On Pareto-Optimal and Fair Allocations with Personalized Bi-Valued Utilities
Abstract
We study the fair division problem of allocating $m$ indivisible goods to $n$ agents with additive personalized bi-valued utilities. Specifically, each agent $i$ assigns one of two positive values $a_i > b_i > 0$ to each good, indicating that agent $i$'s valuation of any good is either $a_i$ or $b_i$. For convenience, we denote the value ratio of agent $i$ as $r_i = a_i / b_i$. We give a characterization to all the Pareto-optimal allocations. Our characterization implies a polynomial-time algorithm to decide if a given allocation is Pareto-optimal in the case each $r_i$ is an integer.
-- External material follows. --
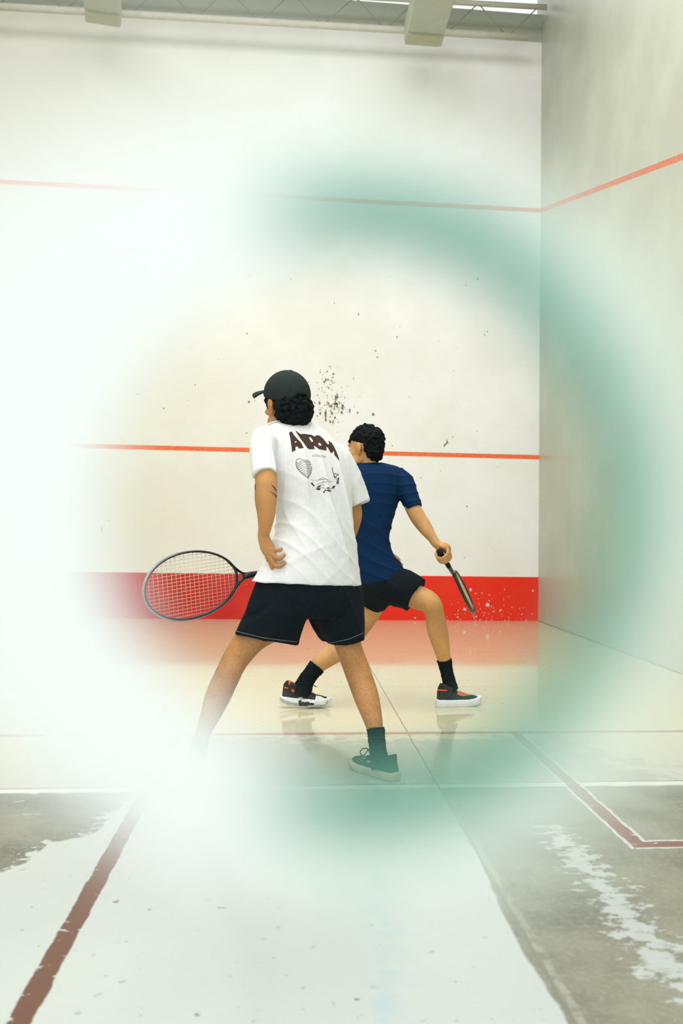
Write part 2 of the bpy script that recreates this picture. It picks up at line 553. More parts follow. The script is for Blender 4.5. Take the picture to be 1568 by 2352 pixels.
def blob(cx, cy, rx, ry, n=9, jag=.45, rot=0):
    out = []
    for k in range(n):
        a = -2 * math.pi * k / n; r = 1 + random.uniform(-jag, jag)
        x, y = rx * r * math.cos(a), ry * r * math.sin(a)
        out.append((cx + x * math.cos(rot) - y * math.sin(rot), cy + x * math.sin(rot) + y * math.cos(rot)))
    return out


def wallpoly(L):
    return [(W(x, y, D).x, W(x, y, D).z) for x, y in L]


chips = []
# traced larger flakes of the cluster beside the cap, (x, y, rx, ry) in the photo
for cx, cy, rx, ry in [(758, 842, 1.2, 2.8), (751, 853, 2, 2.2), (765, 859, 2.4, 3), (764, 867, 1.8, 2.2), (748, 872, 2.2, 3.5), (744, 877, 3, 2.6), (753, 872, 2, 2),
                       (739, 891, 1.5, 1.2), (774, 909, 2.4, 7.5), (770, 920, 1.6, 11), (774, 930, 2.5, 6.5), (779, 925, 1.6, 2.8), (767, 938, 2, 5.5), (748, 950, 2.6, 13), (748, 965, 2.6, 5),
                       (754, 926, 2.4, 3.2), (760, 932, 2.6, 3.2), (768, 928, 4.5, 2), (787, 934, 3, 6), (785, 947, 2.4, 4.5), (803, 944, 2, 4.5), (733, 926, 2, 4.5), (735, 950, 2.4, 3.5),
                       (762, 950, 2.6, 4), (758, 968, 2.5, 3.6), (764, 970, 1.8, 5), (769, 960, 1.8, 4), (821, 948, 1.8, 2.6), (857, 952, 2.6, 3.4), (729, 908, 1.6, 1.4), (722, 925, 1.8, 2), (762, 896, 1.4, 1.4),
                       (728, 955, 1.5, 2.4), (734, 941, 1.6, 1.8), (745, 931, 1.8, 1.6), (797, 887, 1, 1), (826, 912, 1.2, 1.2), (571, 923, 3, 3), (585, 920, 1.2, 1.2), (566, 995, 2, 1.2), (567, 766, 2.2, 1.4),
                       (912, 774, 1.6, 2.2), (1119, 762, 1.6, 2.2), (866, 820, 2.4, 2), (862, 806, 1.6, 2.4), (823, 722, 1.6, 2), (767, 696, 1.4, 1.4), (1097, 640, 1.6, 3), (1070, 655, 1.4, 1.2), (1113, 770, 1.2, 2.4),
                       (448, 884, 1.8, 1.6), (376, 938, 2.2, 2), (315, 905, 1.4, 1.4), (233, 1217, 1.6, 6), (249, 1195, 1.4, 1.6), (966, 1098, 1.2, 1.4), (1072, 1163, 1.8, 1.8), (571, 634, 1.4, 1), (668, 640, 1.2, 1.2),
                       (1039, 1004, 1.2, 1.8), (901, 1024, 1.2, 1.4)]:
    chips.append((wallpoly(blob(cx, cy, rx, ry, 10, .4)), 1))
chips.append((wallpoly([(1025, 1007), (1028, 1014), (1029, 1018), (1024, 1021), (1020, 1027), (1018, 1026), (1020, 1020), (1025, 1017), (1025, 1012)]), 1))
for k in range(120):
    cx = random.gauss(766, 22); cy = random.gauss(932, 24)
    if k % 4 == 0: cx = random.gauss(752, 16); cy = random.gauss(880, 22)
    s = random.uniform(.5, 1.5); chips.append((wallpoly(blob(cx, cy, s, s * random.uniform(.8, 1.8), 7, .4)), 1))
for k in range(90):
    cx = random.uniform(40, 1225); cy = random.uniform(560, 1300); s = random.uniform(.3, .9)
    chips.append((wallpoly(blob(cx, cy, s, s * random.uniform(.8, 2), 7, .4)), 1))
for cx, cy, rx, ry in [(1120, 1390, 4, 4), (1066, 1399, 3, 3), (1080, 1354, 3, 3), (1092, 1363, 1.8, 1.4), (1223, 1357, 1.6, 2.4), (1149, 1401, 1.8, 1.8), (1133, 1405, 1.6, 1.6), (953, 1419, 1.8, 1.6), (1093, 1416, 2, 1.4)]:
    chips.append((wallpoly(blob(cx, cy, rx, ry, 9, .35)), 2))
for k in range(110):
    cx = min(1230, random.gauss(1110, 60)); cy = min(1424, random.gauss(1404, 22)); s = random.uniform(.4, 1.2)
    if cy > 1333: chips.append((wallpoly(blob(cx, cy, s, s, 7, .4)), 2))
for k in range(25):
    chips.append((wallpoly(blob(random.uniform(250, 1000), random.uniform(1335, 1418), .7, .7, 6, .4)), 2))
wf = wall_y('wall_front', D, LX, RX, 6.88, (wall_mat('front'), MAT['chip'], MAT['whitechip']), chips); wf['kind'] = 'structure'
v, f = box((RX + .1, (BY + D + .2) / 2, 3.75), (.2, D + .2 - BY, 7.5))
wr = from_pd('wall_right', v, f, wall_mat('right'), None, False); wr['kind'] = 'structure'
v, f = box((LX - .1, (BY + D + .2) / 2, 3.44), (.2, D + .2 - BY, 6.88))
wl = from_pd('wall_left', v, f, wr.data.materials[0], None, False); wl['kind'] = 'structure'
# corrugated roof
rv = []; rf = []; ncor = 160
for j, y in enumerate((BY, D + .2)):
    for i in range(ncor + 1):
        rv.append(V((LX + (RX - LX) * i / ncor, y, 7.6 + .03 * math.sin(i * math.pi / 2))))
for i in range(ncor): rf.append((i, i + 1, ncor + 2 + i, ncor + 1 + i))
ce = from_pd('ceiling', rv, rf, MAT['roof']); ce['kind'] = 'structure'

# ------------------------------------------------------------------ roof truss and lamp housings
tr = bpy.data.objects.new('roof_truss', None); COL.objects.link(tr)
TD = 9.28
A, B = W(-140, 7, TD), W(1210, 86, TD)
tr.location = (0, 0, 0)
tag(tr, 'cream steel pipe truss with thin zigzag rods along the top of the front wall', 'truss')
wire([A + (B - A) * i / 6 for i in range(7)], .038, 'lower_chord', MAT['rod'], tr, n=16)
A2, B2 = W(-140, -62, TD), W(1255, 17, TD)
wire([A2 + (B2 - A2) * i / 6 for i in range(7)], .030, 'upper_chord', MAT['rod'], tr, n=16)
nodes = []
x = 1227; top = True; zz = []
xs = [1235 - 73.5 * i for i in range(18)]
for i, xx in enumerate(xs):
    t = (xx + 140) / 1350; t2 = (xx + 140) / 1395
    p = A2 + (B2 - A2) * t2 if i % 2 == 0 else A + (B - A) * t
    zz.append(p)
for i in range(len(zz) - 1):
    wire([zz[i], zz[i + 1]], .0075, 'web_rod', MAT['thinrod'], tr, n=8)


def lamp(x0, x1, ye, zoff, length, label, yaw):
    a, c = W(x0, ye, 9.05), W(x1, ye, 9.05); w = (c - a).length; mid = (a + c) / 2
    root = bpy.data.objects.new('lamp_housing', None); COL.objects.link(root)
    root.location = mid; root.rotation_euler = (0, 0, yaw); tag(root, label, 'lamp', 'enamelled housings under the roof truss')
    # trough-shaped body along -y, bottom slightly narrower, rounded far end
    prof = [(-w / 2, .03), (-w / 2 + .015, 0), (w / 2 - .015, 0), (w / 2, .03), (w / 2, .20), (w / 2 - .05, .24), (-w / 2 + .05, .24), (-w / 2, .20)]
    ys = [-length, -.02, .02, .05, .07]; sc = [1, 1, .985, .95, .88]; vs = []; fs = []
    for y, s in zip(ys, sc):
        for px, pz in prof: vs.append(V((px * s, y, .12 + (pz - .12) * s)))
    n = len(prof)
    for i in range(len(ys) - 1):
        for k in range(n): fs.append((i * n + k, i * n + (k + 1) % n, (i + 1) * n + (k + 1) % n, (i + 1) * n + k))
    fs.append(tuple(range(n))[::-1]); fs.append(tuple((len(ys) - 1) * n + k for k in range(n)))
    from_pd('housing', vs, fs, MAT['beam'], root, False)
    v1, f1 = box((0, -.10, -.012), (w * .96, .18, .024)); from_pd('end_cap', v1, f1, MAT['beam_end'], root, False)
    for y in (-.2, -length + .2):
        v1, f1 = box((-w / 2 + .04, y, .24 + .55), (.03, .03, 1.12)); v2, f2 = box((w / 2 - .04, y, .24 + .55), (.03, .03, 1.12))
        from_pd('hanger', *merge([(v1, f1)]), MAT['thinrod'], root, False); from_pd('hanger', *merge([(v2, f2)]), MAT['thinrod'], root, False)
    return root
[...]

For the general case (where $r_i$ may be fractional), we show that this decision problem is coNP-complete. Our result complements the existing results: this decision problem is coNP-complete for tri-valued utilities (where each agent's value for each good belongs to $\{a,b,c\}$ for some prescribed $a>b>c\geq0$), and this decision problem belongs to P for bi-valued utilities (where $r_i$ in our model is the same for each agent). We further show that an EFX allocation always exists and can be computed in polynomial time under the personalized bi-valued utilities setting, which extends the previous result on bi-valued utilities. We propose the open problem of whether an EFX and Pareto-optimal allocation always exists (and can be computed in polynomial time).